Duisburg. Duisburg hat eine neue Zentralbibliothek im “Stadtfenster“. Seit Juli ist sie in Betrieb. Doch erst Ende November wird offiziell Eröffnung gefeiert.
Die Zeit der Bibliotheks-Neubauten im Revier schien vorbei, nachdem 1999 fast gleichzeitig die Dortmunder Stadt- und Landesbibliothek den anspruchsvollen Bau von Mario Botta gegenüber dem Hauptbahnhof bezogen hatte und das Essener Pendant ins ehemalige Bad des Gildehof-Centers gegenüber dem Hauptbahnhof umgesiedelt wurde. Insofern ist es kein kleines Wunder, was da in der Duisburger Innenstadt an der vier Autospuren breiten Steinschen Gasse entstanden ist, einen Steinwurf von Rathaus und Salvatorkirche entfernt.
Früher standen hier ein Hochbunker und eine 70er-Jahre-Scheußlichkeit, zuerst genutzt von einem Möbelhaus, dann vom „Knüller-Markt“. Doch nun zieht hier das „Stadtfenster“ alle Blicke an, das die Zentralbibliothek und die Volkshochschule beherbergt: ein dreigeschossiger Bau in edlem Hellgrau, fünf riesige Fensterrahmen rhythmisieren die Fassade mit großem Glas-Gehalt.

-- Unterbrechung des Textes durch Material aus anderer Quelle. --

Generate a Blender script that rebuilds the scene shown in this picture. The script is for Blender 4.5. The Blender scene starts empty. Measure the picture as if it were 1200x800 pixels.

Sie gaben dem Entwurf des Architektenbüros Bolles + Wilson seinen Namen, das schon Anfang der 90er-Jahre mit dem Neubau der Stadtbibliothek Münster bewiesen hatte, wie gut sich edle Modernität mit älterer Bausubstanz vertragen kann.
Die Duisburger Stadtbücherei musste neu gebaut werden, weil der Sanierungsbedarf des alten Gebäudes die Neubaukosten überstieg – und die Stadtplaner zudem danach gierten, die 1a-Lage der alten Bücherei in der Fußgängerzone am heutigen „Forum“ lukrativ zu vermarkten. Trotzdem hätte Duisburg als Stadt in der Haushaltssicherung den 30-Millionen-Neubau nicht stemmen können; so baute ein Investor, und die Stadt zahlt 1,6 Millionen Euro Betriebskosten im Jahr für Bücherei und Volkshochschule.
Laptops und tragbare DVD-Player
Dass die Stadtbibliothek ihre Gesamtfläche von ursprünglich geplanten 13.000 Quadratmetern auf 7500 fast halbiert hat (über die Hälfte davon ist Ausleihfläche), fällt durch den hohen Tageslicht-Anteil im Gebäude kaum auf. Was aber, neben den zwei Rückgabe-Automaten im Foyer und den Selbstverbuchungs-Bildschirmen allerorten besonders auffällt: die behagliche Inneneinrichtung im 1. bis 3. Obergeschoss der Bibliothek mit einfallsreich abwechselnden, modernen Sesseln, Stühlen, Hockern, Sofas, Kuschelecken. Die hat sich die Stadt Duisburg 6 Millionen Euro kosten lassen – was sich nicht nur als Augenweide, sondern auch in der Besucherstatistik niederschlagen dürfte. Bibliotheksdirektor Jan-Pieter Barbian schwärmt zu recht von der „Aufenthaltsqualität“ des Hauses, das zwar schon seit Juli in Betrieb ist, aber erst Ende dieses Monats seine offizielle Eröffnung feiert. Weitere Glanzlichter: die internationale Bibliothek in Dutzenden von Fremdsprachen, die großen Bildschirme für die Zeitschriftenlektüre, die Arbeitskabinen und liebevolle Details wie die Buggy-Parkplätzen für Eltern, die schon die Kleinsten ans Lesen heranführen wollen.
Ein schalldichtes Musikzimmer mit dem altbewährten Stutz-Flügel hat die Bibliothek ebenso wie eine durch Glas gesicherte „Schatzkammer“, in der mittelalterliche Wiegendrucke und andere bibliophile Kostbarkeiten nicht nur angeschaut, sondern auf Wunsch auch eingesehen werden können. Auf allen Etagen lassen sich Laptops und tragbare DVD-Player ausleihen, im Erdgeschoss wartet gar ein „Intelligentes Vormerk-Regal“ mit gläsernen Türen, das bei Vorhalten des richtigen Ausweises das bestellte Buch freigibt.
„Leihen Sie uns leer!“
Die größten Umzugshelfer zwischen der Schließung des alten Standorts und der Eröffnung des neuen waren übrigens – die Leser. In hellen Scharen folgten sie dem Aufruf „Leihen Sie uns leer!“ Von den 320.000 Medien des Hauses waren in den fünf Umzugsmonaten fast die Hälfte ausgeliehen. Das sparte gewaltig Transportkosten.